What the study found is that in northern climates such as across Canada, northern USA, northern Europe, and China, the nutrients in the soil along with inorganic nitrogen fertilizer are released in spring thaws. This results in a burst of activity from micro-organisms which releases in turn, bursts of N20.
The study lead by Wagner-Riddle with collaborators from the University of Manitoba was published in Nature Geoscience under the title: “Globally important nitrous oxide emissions from croplands induced by freeze–thaw cycles” (abstract HERE)
Previously such emissions from farm fields were only sporadically studied, but this comprehensive study shows that N20 from fields is much greater than estimated by climate modellers. Because of that, climate scientists may be underestimating N2O emissions from agriculture by anywhere from 17 to 28%, a substantial amount.
While this process does occur naturally in wild fields and forests, with agriculture and the heavy and continual use of nitrogen fertilizers, the release becomes far greater.

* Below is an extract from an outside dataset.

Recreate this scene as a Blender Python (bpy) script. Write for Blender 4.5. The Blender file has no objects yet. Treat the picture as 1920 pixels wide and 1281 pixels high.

The Canadian research also found that the colder the winter, and the longer soil was frozen, the greater the release of nitrous oxide.
Wagner-Riddle says farmers can reduce their contribution to greenhouse gasses by leaving cover on the fields over winter which captures snow and helps reduce the depth and duration of frozen soil. Another method is to avoid tillage and plant directly into the soil.
She says while there was always a natural amount of N20 emissions, with our modern farming practices humans are clearly affecting and greatly increasing the nitrogen cycle.